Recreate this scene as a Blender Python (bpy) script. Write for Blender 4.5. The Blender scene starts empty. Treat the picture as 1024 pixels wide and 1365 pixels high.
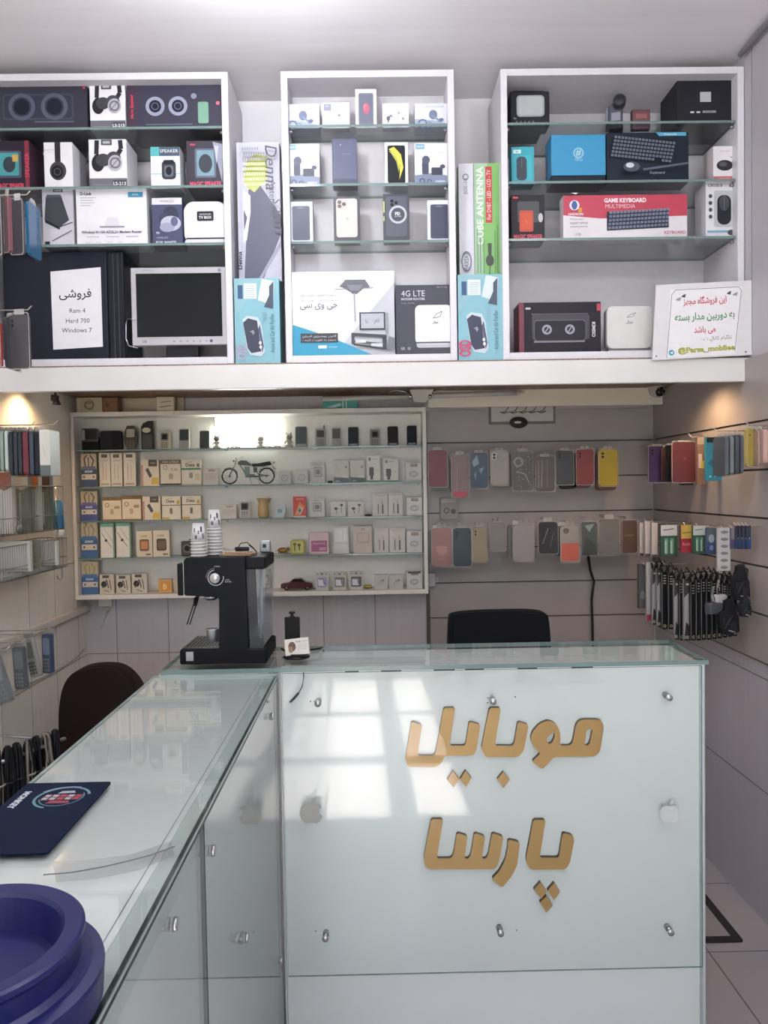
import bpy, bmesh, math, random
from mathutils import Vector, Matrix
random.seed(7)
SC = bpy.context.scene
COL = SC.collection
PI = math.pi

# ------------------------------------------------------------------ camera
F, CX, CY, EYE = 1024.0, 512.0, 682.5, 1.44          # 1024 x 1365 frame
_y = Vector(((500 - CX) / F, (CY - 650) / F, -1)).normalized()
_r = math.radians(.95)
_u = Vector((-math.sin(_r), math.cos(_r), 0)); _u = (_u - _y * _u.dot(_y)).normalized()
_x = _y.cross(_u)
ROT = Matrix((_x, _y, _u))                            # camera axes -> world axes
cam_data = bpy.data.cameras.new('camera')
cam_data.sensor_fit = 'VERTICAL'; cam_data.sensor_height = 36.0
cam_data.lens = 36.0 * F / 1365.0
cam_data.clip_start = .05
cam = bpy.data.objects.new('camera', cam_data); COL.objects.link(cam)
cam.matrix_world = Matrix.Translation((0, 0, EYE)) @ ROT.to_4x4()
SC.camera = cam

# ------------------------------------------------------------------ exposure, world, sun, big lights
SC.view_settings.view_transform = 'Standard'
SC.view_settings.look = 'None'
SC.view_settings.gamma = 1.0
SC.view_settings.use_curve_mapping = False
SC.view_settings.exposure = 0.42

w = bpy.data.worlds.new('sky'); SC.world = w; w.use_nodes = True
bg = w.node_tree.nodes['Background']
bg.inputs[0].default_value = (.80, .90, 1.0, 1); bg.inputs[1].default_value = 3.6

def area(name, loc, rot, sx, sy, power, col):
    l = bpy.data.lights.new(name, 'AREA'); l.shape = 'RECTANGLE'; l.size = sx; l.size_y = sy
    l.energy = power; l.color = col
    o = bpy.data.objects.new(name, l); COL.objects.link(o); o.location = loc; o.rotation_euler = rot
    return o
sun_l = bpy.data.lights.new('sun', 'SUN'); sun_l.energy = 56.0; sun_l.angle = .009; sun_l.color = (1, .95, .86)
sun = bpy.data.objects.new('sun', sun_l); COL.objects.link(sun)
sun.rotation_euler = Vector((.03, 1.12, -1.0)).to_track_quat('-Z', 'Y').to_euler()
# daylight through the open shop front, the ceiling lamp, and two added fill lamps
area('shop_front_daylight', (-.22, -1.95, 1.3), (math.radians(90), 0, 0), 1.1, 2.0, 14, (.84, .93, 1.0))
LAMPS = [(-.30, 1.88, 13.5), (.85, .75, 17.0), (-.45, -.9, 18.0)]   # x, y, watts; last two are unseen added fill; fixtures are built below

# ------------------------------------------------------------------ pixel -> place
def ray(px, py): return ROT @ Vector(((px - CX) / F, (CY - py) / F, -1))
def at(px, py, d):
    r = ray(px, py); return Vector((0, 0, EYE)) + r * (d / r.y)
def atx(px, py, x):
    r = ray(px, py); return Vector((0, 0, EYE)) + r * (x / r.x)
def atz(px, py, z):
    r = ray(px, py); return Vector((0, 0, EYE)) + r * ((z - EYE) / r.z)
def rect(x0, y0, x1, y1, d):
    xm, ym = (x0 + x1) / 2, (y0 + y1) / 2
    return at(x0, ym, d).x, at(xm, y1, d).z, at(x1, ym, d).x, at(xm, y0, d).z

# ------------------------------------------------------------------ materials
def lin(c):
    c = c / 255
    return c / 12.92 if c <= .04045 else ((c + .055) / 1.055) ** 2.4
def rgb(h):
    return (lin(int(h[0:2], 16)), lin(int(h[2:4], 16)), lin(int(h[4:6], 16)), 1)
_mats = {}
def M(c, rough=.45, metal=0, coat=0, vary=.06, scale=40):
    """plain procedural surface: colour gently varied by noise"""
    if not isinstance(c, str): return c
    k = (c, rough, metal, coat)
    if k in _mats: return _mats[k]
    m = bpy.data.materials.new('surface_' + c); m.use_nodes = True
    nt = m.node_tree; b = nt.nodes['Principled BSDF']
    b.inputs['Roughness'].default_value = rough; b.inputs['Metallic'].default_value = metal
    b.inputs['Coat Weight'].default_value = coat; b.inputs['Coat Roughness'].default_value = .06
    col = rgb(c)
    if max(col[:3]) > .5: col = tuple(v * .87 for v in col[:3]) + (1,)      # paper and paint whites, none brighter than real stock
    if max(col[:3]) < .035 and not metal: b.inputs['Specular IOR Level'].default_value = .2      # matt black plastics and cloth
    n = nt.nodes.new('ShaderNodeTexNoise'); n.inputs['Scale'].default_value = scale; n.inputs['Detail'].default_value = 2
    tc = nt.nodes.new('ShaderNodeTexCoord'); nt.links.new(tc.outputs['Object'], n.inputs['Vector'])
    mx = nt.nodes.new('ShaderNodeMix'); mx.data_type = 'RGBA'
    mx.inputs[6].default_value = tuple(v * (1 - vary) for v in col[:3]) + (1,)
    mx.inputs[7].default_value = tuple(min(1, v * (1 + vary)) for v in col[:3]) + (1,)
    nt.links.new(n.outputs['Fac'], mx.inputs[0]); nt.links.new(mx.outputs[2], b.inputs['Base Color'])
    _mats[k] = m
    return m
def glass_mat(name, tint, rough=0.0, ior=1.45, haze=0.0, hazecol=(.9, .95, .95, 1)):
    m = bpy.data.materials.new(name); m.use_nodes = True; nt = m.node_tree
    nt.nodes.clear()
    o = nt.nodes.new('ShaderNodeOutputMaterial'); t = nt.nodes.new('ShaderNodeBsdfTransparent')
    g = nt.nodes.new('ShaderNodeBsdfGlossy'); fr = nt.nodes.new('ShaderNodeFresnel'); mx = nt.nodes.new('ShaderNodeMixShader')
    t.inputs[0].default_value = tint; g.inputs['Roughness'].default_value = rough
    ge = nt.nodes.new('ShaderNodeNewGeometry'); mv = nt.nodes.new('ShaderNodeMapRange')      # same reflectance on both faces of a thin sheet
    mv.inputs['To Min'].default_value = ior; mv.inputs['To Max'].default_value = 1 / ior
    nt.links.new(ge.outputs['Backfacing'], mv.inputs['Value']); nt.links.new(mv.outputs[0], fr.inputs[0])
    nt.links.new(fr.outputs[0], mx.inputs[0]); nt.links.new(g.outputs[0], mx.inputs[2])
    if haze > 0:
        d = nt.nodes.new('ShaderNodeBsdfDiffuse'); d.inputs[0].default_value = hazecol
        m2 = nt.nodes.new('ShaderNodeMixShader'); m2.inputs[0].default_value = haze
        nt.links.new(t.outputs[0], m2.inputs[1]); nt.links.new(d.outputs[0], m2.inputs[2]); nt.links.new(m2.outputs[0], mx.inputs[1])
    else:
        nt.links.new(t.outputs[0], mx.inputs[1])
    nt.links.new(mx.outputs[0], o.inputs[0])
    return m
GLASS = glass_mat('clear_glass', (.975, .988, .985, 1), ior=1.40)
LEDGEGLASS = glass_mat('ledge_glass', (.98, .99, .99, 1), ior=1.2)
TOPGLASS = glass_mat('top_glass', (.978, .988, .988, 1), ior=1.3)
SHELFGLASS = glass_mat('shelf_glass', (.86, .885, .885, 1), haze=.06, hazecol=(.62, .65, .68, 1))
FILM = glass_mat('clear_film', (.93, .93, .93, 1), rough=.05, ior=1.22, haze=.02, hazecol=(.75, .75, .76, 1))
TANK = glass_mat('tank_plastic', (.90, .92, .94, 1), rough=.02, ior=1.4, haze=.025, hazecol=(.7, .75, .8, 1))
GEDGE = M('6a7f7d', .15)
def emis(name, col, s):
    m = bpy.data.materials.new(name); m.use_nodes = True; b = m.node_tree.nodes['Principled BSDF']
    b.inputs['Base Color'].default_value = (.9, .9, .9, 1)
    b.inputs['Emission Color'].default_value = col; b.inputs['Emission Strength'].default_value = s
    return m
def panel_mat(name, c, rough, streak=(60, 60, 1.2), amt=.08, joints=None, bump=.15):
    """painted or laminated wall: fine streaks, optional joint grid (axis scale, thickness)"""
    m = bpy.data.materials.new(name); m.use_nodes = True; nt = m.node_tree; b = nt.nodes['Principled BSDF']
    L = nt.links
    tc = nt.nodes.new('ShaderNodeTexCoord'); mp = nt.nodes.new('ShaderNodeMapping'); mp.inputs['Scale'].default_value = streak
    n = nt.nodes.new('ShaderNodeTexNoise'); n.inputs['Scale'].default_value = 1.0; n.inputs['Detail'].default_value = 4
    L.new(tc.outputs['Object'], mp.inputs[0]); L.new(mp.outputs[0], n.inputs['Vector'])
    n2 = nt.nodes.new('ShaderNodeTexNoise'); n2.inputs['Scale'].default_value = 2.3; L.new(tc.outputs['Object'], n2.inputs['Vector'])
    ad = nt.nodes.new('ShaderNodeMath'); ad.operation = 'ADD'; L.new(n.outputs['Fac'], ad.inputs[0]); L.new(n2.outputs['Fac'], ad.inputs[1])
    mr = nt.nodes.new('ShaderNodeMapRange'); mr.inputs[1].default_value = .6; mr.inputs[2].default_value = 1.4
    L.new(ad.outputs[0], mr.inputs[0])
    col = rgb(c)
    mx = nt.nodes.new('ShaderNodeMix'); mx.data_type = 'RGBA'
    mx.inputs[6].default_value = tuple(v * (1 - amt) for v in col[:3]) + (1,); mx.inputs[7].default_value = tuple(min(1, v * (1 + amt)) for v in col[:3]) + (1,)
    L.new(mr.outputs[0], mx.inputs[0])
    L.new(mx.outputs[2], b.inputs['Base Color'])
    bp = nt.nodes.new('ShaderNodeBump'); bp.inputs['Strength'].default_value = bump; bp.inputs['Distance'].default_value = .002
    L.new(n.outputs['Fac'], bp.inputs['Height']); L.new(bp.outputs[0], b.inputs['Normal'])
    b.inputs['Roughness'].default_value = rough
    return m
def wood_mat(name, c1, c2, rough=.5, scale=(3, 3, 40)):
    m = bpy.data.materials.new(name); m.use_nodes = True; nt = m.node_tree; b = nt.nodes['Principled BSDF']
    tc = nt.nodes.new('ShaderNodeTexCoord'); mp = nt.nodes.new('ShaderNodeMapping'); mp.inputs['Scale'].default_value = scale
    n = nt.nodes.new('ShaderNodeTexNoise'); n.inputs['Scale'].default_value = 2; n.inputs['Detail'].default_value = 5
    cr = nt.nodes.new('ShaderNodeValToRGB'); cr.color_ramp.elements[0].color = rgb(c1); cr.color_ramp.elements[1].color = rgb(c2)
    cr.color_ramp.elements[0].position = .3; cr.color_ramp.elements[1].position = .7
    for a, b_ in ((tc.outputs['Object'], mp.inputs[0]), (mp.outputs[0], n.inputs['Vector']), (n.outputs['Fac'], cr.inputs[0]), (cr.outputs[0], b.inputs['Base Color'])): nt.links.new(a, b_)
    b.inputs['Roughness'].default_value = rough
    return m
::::
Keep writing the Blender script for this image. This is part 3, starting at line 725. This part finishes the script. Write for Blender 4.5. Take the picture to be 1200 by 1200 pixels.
::::
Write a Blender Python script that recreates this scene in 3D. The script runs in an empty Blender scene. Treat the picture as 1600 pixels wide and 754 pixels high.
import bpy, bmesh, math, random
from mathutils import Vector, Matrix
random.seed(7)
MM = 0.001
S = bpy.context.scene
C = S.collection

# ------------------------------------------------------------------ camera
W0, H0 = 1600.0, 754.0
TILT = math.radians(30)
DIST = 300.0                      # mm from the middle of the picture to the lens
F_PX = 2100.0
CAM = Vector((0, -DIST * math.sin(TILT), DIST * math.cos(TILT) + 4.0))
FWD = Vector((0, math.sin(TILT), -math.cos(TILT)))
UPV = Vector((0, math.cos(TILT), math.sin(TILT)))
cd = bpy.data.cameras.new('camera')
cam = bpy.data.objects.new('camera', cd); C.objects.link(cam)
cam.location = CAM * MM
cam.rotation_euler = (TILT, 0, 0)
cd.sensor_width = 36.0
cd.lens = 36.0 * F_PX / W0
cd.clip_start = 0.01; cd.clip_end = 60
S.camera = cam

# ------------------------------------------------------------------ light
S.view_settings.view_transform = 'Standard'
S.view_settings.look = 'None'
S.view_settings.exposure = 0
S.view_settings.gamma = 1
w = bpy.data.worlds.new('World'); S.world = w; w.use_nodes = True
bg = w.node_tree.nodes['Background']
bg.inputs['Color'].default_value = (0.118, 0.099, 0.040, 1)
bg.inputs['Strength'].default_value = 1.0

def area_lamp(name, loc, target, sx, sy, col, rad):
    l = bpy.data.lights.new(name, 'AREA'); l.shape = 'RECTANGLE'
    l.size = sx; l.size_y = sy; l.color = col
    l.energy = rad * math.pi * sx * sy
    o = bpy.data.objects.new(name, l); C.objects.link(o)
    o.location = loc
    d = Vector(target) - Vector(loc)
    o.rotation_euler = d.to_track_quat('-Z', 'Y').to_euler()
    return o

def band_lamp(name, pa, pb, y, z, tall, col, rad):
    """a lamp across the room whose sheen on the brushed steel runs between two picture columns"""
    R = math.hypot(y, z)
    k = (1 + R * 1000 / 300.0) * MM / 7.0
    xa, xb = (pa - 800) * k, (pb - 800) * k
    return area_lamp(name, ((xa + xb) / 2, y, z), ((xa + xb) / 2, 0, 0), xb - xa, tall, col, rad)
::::
* **Task**
Make an exact copy of the lines from the one holding "Recreate this scene" through the one holding "PI = math.pi", end lines included, without the pictures.

* **The solution**
Recreate this scene as a Blender Python (bpy) script. Write for Blender 4.5. The Blender scene starts empty. Treat the picture as 1024 pixels wide and 1365 pixels high.
import bpy, bmesh, math, random
from mathutils import Vector, Matrix
random.seed(7)
SC = bpy.context.scene
COL = SC.collection
PI = math.pi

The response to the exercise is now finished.